Yara Kasti à Volcadiva, chant libre au pied des volcans
C’est un rendez-vous qui date déjà du siècle dernier, mais qui se fait toujours aussi jeune et attractif pour cette édition 2023 : 25 ans après les débuts de ce qui était alors le Festival des Volcans d’Auvergne. Le programme de Volcadiva offre une série de récitals concoctée notamment par le baryton Bernard Boucheix qui, en cet anniversaire symbolique, a transmis la direction de son festival à la municipalité de sa ville hôte, Chamalières (et à son maire au patronyme fameux, Louis Giscard d'Estaing).
Après Jennifer Michel, Anaïs Constans, Marion Lebègue ou encore Stanislas de Barbeyrac ces dernières années, les artistes invités de cette 26ème édition sont également précédés d’une réputation flatteuse : c’est le cas de Marion Auchère, finaliste du 34e Concours International de chant de Marmande en 2022, de l’Anglaise Caroline MacPhie, notamment entendue dans le Peer Gynt donné à Lyon voici un an, du ténor Sud-Coréen Hun Kim, un habitué des scènes italiennes, ou encore du jeune baryton-basse canadien Dominic Veilleux, qui affiche déjà des rôles tels qu’Escamillo, Don Giovanni ou encore Albert à son répertoire.
Force narrative
Et puis il y a la Franco-Libanaise Yara Kasti, membre de la promotion Génération Opéra 2022 et ancienne élève de la Maîtrise du Conservatoire de Bordeaux, ville où, durant le confinement de 2020, la soprano livrait quotidiennement une performance depuis son balcon (au grand ravissement de ses voisins).
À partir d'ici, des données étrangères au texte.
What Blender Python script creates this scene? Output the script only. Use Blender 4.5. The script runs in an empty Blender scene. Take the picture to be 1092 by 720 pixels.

Venue avec la pianiste Lucie Seillet, instrumentiste agile et parfaite complice, la jeune artiste vient décliner un programme aux saveurs diverses scindé en plusieurs temps, dont le premier fait la part belle à la mélodie française. L’occasion de redécouvrir les Six poèmes arabes de Louis Aubert, portés par la pleine force expressive d’une chanteuse n’ayant guère besoin de temps de chauffe pour faire briller le lustre et la puissance de son timbre. Puis, tirant davantage encore vers teintes orientales, résonnent ensuite les poétiques notes de Shéhérazade version Maurice Ravel, où l’artiste déploie une force narrative digne des Mille et une Nuits, alternant entre déclamation parlée et voix chantée. Cette dernière prend une sonorité saisissante lorsqu’il s’agit de décrire des sentiments gagnés par le tourment. Et puisqu’il est question de contes et de fantastique, Yara Kasti aborde ensuite avec un égal bonheur La Cigale et la Fourmi revisitée par Isabelle Aboulker (pour son cycle Femmes en Fables) puis L’Été de Cécile Chaminade, le tout dans un même style narratif marqué par le souci d’une diction tout en intelligibilité sans que la voix n’ait à en perdre de ses atours.
La deuxième partie du concert est consacrée à un répertoire d’opéra toujours largement apprécié par le public local. Lequel, évidemment familier de Carmen, ne manque pas de reconnaître le grand air de Micaëla (« Je dis que rien ne m’épouvante »), avant d’apprécier tout autant le « Dis moi que je suis belle » de la Thaïs de Massenet. Dans les deux cas, la soprano trouve l’occasion de mettre en valeur toute l’expressivité lyrique de son instrument, balayant une large échelle de nuances et de couleurs, ici largement teintées d’une gravité rendue d’autant plus crédible par un total investissement dramatique dans l’incarnation de ces rôles. Mains vers l’avant, regard grave, pleinement imprégnée par son texte, Yara Kasti se fait touchante et révoltée, et voit son legato de soie et ses aigus fort pénétrants récolter de chauds applaudissements.
Des acclamations enthousiastes qui viennent enfin accompagner la troisième et ultime partie du spectacle, cette fois-ci dédiée à la musique de variétés : l’occasion de basculer avec aisance dans l’hommage à Édith Piaf (La Vie en rose), à Michel Legrand (Les Moulins de mon cœur), et même à Fairouz, évidemment (Li Beirut) alliant la fibre patriotique à la carrière résolument prometteuse. Bien évidemment, les saluts du public sont aussi dirigés vers Lucie Seillet, pianiste-accompagnatrice-orchestre, au jeu aussi virtuose que savamment nuancé pour entrer en fusion avec son binôme du soir : une fusion évidemment de bon aloi au pied des volcans.